Task requirements -> Copy out each line that includes the word "scene".

Data extract ->
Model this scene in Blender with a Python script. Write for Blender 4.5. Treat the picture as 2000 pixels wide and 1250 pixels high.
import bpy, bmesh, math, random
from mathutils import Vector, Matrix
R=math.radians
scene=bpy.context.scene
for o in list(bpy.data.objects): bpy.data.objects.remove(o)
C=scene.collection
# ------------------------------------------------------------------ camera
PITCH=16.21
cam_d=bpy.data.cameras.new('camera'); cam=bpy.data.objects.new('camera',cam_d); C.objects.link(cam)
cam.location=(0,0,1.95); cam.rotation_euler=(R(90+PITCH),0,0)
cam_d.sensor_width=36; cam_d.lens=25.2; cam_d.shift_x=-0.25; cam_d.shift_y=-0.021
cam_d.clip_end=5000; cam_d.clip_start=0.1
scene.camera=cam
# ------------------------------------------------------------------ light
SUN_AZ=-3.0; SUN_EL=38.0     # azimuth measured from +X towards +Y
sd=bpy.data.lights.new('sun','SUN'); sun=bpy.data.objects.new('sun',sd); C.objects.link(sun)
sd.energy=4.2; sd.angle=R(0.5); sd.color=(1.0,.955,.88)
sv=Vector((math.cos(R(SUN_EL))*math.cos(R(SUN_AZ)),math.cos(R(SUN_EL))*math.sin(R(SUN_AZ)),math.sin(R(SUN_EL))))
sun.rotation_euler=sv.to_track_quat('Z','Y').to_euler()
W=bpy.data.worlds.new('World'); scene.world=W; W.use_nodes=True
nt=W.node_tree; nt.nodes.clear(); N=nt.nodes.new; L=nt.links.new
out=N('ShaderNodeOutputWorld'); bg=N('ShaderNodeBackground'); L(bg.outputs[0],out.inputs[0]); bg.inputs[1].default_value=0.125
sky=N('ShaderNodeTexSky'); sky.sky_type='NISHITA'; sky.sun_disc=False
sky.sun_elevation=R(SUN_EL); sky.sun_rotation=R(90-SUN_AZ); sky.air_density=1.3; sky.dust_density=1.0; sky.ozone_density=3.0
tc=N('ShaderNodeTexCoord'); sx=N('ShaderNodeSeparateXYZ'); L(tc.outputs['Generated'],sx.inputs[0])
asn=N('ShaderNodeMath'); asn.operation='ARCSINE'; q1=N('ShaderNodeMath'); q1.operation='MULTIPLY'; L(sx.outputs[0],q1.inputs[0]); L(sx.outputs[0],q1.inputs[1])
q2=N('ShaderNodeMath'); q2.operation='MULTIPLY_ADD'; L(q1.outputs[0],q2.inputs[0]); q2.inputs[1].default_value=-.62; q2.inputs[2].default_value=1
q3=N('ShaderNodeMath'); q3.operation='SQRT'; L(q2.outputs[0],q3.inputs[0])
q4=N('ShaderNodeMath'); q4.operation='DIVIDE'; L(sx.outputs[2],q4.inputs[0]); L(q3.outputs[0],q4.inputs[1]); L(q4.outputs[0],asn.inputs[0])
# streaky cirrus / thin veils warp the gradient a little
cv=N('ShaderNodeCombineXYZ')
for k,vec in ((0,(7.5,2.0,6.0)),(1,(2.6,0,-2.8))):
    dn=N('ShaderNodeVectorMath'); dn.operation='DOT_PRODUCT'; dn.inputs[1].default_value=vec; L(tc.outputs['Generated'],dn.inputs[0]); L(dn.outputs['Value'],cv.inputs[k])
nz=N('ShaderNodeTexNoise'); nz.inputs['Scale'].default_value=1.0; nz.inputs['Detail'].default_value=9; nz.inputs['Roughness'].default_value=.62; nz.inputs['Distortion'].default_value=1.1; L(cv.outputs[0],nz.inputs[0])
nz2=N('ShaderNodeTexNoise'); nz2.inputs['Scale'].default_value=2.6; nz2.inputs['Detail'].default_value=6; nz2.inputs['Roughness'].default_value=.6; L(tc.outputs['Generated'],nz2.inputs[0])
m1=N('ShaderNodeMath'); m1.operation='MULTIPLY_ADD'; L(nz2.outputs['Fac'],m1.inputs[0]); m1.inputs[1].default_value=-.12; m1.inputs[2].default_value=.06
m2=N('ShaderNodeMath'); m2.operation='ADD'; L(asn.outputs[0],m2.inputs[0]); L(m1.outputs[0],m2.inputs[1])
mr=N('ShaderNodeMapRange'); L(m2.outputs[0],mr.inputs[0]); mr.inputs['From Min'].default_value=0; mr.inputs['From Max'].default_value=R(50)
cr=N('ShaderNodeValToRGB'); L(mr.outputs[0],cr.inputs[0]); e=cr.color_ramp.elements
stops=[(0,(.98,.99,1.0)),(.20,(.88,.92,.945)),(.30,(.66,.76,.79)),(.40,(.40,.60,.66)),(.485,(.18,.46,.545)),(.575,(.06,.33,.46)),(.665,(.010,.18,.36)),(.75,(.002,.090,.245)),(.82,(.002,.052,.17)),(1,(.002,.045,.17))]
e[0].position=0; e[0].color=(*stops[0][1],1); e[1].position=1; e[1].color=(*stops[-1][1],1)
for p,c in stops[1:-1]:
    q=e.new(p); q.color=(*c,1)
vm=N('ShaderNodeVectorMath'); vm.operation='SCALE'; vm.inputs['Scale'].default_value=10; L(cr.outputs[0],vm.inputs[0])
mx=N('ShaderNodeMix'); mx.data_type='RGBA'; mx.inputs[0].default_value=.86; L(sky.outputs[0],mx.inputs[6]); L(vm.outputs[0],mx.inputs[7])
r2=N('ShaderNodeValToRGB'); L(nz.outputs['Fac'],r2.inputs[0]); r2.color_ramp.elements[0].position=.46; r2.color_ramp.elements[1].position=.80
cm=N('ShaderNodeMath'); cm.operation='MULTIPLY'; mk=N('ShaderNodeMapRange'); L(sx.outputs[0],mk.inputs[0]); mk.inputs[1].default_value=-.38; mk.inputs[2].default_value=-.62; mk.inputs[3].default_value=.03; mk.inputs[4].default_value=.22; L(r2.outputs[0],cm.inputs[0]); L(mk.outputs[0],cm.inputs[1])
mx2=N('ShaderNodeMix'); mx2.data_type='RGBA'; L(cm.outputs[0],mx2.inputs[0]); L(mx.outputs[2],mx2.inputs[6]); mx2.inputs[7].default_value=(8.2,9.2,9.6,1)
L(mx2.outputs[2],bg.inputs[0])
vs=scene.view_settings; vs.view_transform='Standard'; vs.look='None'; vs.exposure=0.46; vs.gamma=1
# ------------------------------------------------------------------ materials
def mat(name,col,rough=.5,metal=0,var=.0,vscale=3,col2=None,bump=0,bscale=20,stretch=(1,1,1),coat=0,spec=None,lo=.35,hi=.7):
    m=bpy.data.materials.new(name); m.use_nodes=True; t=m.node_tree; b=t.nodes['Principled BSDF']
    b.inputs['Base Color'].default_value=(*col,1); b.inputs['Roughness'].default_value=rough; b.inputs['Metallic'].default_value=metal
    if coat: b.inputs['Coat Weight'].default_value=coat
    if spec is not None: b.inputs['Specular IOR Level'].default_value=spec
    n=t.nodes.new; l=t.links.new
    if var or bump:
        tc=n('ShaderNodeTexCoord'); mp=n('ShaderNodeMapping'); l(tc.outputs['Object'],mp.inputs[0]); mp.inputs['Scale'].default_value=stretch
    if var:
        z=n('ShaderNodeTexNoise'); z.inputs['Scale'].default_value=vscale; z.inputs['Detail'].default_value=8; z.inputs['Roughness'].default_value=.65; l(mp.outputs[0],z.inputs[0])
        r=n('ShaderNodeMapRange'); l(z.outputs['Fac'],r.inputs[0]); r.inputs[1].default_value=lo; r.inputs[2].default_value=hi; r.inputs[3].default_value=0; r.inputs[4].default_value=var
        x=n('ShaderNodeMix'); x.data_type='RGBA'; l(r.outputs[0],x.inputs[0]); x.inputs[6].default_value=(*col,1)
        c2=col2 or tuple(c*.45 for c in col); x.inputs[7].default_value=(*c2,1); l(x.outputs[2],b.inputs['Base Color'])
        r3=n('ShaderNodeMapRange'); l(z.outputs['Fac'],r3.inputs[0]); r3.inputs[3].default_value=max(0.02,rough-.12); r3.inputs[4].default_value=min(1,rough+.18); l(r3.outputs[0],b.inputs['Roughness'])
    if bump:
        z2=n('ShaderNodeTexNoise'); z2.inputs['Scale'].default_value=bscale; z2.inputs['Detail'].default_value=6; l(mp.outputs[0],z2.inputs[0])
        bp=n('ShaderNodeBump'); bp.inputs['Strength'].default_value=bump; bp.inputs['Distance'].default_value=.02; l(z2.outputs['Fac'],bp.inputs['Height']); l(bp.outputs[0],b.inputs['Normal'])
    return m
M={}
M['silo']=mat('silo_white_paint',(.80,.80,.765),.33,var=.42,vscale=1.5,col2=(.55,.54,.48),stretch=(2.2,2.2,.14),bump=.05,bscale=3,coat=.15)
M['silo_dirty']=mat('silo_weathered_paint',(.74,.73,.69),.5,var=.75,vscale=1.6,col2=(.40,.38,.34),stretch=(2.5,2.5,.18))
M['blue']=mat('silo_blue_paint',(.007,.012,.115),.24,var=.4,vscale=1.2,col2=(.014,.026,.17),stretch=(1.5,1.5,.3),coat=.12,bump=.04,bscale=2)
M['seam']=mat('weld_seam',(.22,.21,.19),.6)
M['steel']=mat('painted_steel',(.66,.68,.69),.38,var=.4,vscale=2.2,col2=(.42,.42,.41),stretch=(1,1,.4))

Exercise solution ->
Model this scene in Blender with a Python script. Write for Blender 4.5. Treat the picture as 2000 pixels wide and 1250 pixels high.
scene=bpy.context.scene
C=scene.collection
scene.camera=cam
W=bpy.data.worlds.new('World'); scene.world=W; W.use_nodes=True
vs=scene.view_settings; vs.view_transform='Standard'; vs.look='None'; vs.exposure=0.46; vs.gamma=1